**What you should do**
Transcribe the listing below from its opening line up to and including the line that contains "suno.rotation_euler = sd.to_track_quat('Z', 'Y').to_euler()"; reproduce nothing else.

**Data to process**
=-=-=-=-=

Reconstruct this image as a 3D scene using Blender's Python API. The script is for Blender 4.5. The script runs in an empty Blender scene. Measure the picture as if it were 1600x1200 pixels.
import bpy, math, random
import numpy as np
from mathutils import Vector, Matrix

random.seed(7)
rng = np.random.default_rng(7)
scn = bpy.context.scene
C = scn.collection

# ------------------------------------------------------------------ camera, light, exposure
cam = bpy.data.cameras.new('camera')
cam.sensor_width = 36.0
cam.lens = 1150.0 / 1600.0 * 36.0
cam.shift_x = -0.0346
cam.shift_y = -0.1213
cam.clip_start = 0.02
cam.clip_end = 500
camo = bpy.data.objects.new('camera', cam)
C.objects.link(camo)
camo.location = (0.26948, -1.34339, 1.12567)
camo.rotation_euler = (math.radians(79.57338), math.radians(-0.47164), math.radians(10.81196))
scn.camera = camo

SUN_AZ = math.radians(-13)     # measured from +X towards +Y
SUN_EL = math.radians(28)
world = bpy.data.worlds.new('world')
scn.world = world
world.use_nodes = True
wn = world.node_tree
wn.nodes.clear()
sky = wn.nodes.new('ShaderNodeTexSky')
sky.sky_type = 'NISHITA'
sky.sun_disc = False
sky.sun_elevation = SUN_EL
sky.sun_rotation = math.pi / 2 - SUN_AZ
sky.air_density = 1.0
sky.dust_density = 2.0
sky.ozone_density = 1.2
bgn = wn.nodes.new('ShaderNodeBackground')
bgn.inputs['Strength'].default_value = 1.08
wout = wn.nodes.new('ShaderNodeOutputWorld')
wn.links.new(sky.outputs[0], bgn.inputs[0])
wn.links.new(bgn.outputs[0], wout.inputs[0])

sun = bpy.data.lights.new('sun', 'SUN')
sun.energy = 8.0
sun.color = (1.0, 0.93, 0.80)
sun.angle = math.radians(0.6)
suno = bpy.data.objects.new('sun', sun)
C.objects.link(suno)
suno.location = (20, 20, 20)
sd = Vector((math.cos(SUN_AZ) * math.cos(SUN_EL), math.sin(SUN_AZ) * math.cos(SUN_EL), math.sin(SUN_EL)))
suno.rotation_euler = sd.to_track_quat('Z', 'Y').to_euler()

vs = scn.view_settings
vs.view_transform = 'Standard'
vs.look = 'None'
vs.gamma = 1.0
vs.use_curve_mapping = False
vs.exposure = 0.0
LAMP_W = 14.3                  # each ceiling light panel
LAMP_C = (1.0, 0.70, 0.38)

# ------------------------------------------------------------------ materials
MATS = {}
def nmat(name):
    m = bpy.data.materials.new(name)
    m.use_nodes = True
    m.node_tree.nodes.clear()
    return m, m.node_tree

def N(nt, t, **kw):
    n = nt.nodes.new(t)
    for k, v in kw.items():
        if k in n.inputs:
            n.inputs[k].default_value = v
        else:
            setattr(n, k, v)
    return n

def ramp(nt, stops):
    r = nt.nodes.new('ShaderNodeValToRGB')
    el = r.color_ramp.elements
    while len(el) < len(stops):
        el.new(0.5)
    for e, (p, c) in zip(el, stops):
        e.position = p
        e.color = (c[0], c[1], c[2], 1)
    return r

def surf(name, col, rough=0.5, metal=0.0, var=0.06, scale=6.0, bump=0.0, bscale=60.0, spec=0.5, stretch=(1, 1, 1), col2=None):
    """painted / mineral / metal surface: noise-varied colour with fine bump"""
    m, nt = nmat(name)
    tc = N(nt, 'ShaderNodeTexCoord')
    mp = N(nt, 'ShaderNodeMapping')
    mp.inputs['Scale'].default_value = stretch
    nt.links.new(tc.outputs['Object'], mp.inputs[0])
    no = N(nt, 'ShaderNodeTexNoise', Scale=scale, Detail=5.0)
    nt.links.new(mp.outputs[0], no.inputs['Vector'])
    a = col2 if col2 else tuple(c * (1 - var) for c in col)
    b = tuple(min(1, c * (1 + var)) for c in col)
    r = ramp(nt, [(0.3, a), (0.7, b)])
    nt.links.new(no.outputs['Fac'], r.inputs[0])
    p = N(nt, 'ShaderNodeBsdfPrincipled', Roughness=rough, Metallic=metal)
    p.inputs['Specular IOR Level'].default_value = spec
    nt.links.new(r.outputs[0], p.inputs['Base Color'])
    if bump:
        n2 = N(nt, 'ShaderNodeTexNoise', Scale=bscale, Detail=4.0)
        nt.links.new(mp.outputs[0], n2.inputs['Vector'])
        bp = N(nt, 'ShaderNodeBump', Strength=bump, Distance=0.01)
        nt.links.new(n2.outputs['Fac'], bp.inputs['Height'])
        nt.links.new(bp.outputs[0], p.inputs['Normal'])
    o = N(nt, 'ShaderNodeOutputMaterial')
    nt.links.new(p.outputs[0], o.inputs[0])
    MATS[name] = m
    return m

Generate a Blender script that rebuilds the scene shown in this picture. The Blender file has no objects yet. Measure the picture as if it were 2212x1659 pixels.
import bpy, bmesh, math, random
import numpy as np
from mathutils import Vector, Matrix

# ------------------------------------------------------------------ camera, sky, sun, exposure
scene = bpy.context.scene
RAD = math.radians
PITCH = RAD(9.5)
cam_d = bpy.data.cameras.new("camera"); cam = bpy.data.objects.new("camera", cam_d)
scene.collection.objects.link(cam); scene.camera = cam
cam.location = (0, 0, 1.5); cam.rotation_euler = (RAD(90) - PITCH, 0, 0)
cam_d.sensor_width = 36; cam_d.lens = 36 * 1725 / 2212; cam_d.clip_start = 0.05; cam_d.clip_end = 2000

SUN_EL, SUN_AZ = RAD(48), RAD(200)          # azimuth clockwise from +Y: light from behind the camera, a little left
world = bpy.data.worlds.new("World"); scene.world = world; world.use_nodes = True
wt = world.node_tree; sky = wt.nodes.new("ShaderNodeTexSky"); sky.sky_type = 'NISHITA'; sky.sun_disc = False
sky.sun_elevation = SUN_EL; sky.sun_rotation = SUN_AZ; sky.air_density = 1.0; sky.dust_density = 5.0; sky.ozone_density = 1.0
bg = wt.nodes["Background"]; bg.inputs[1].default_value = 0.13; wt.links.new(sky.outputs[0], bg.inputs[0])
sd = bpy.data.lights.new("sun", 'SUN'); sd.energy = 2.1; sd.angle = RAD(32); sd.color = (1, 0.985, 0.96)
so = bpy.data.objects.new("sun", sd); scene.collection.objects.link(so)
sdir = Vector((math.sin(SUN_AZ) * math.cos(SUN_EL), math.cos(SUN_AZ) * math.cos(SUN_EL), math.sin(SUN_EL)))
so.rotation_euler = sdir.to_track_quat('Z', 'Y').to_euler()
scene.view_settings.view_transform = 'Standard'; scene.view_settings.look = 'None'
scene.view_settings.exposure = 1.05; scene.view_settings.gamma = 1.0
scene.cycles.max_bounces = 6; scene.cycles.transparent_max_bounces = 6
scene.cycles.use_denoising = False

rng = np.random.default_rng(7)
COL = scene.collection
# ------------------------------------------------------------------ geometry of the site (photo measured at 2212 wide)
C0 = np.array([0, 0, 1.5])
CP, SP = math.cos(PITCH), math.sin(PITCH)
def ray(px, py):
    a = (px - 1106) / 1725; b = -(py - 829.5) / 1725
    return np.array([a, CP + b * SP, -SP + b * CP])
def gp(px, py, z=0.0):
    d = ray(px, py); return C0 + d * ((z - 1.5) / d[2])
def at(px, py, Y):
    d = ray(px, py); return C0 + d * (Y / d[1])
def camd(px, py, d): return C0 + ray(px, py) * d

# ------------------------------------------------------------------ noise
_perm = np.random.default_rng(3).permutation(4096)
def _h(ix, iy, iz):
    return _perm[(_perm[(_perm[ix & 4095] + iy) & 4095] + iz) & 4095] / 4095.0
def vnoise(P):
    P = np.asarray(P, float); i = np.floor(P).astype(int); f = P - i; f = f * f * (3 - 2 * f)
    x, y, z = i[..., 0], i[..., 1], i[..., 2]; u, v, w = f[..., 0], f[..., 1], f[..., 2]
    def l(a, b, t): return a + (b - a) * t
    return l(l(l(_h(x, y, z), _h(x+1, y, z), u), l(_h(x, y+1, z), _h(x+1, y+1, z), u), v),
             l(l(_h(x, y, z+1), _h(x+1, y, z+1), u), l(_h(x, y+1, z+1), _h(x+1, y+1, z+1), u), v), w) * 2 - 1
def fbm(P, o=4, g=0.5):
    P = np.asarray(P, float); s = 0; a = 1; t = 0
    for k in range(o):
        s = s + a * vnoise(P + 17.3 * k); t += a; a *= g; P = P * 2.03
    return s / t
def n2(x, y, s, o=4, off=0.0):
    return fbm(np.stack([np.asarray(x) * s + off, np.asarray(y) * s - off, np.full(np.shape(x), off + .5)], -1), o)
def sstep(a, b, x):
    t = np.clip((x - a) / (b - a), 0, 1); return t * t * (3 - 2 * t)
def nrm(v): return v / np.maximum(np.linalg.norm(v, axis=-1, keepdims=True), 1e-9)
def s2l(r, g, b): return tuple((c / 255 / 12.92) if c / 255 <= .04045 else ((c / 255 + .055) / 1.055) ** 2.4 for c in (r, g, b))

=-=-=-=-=

**Correct output**
Reconstruct this image as a 3D scene using Blender's Python API. The script is for Blender 4.5. The script runs in an empty Blender scene. Measure the picture as if it were 1600x1200 pixels.
import bpy, math, random
import numpy as np
from mathutils import Vector, Matrix

random.seed(7)
rng = np.random.default_rng(7)
scn = bpy.context.scene
C = scn.collection

# ------------------------------------------------------------------ camera, light, exposure
cam = bpy.data.cameras.new('camera')
cam.sensor_width = 36.0
cam.lens = 1150.0 / 1600.0 * 36.0
cam.shift_x = -0.0346
cam.shift_y = -0.1213
cam.clip_start = 0.02
cam.clip_end = 500
camo = bpy.data.objects.new('camera', cam)
C.objects.link(camo)
camo.location = (0.26948, -1.34339, 1.12567)
camo.rotation_euler = (math.radians(79.57338), math.radians(-0.47164), math.radians(10.81196))
scn.camera = camo

SUN_AZ = math.radians(-13)     # measured from +X towards +Y
SUN_EL = math.radians(28)
world = bpy.data.worlds.new('world')
scn.world = world
world.use_nodes = True
wn = world.node_tree
wn.nodes.clear()
sky = wn.nodes.new('ShaderNodeTexSky')
sky.sky_type = 'NISHITA'
sky.sun_disc = False
sky.sun_elevation = SUN_EL
sky.sun_rotation = math.pi / 2 - SUN_AZ
sky.air_density = 1.0
sky.dust_density = 2.0
sky.ozone_density = 1.2
bgn = wn.nodes.new('ShaderNodeBackground')
bgn.inputs['Strength'].default_value = 1.08
wout = wn.nodes.new('ShaderNodeOutputWorld')
wn.links.new(sky.outputs[0], bgn.inputs[0])
wn.links.new(bgn.outputs[0], wout.inputs[0])

sun = bpy.data.lights.new('sun', 'SUN')
sun.energy = 8.0
sun.color = (1.0, 0.93, 0.80)
sun.angle = math.radians(0.6)
suno = bpy.data.objects.new('sun', sun)
C.objects.link(suno)
suno.location = (20, 20, 20)
sd = Vector((math.cos(SUN_AZ) * math.cos(SUN_EL), math.sin(SUN_AZ) * math.cos(SUN_EL), math.sin(SUN_EL)))
suno.rotation_euler = sd.to_track_quat('Z', 'Y').to_euler()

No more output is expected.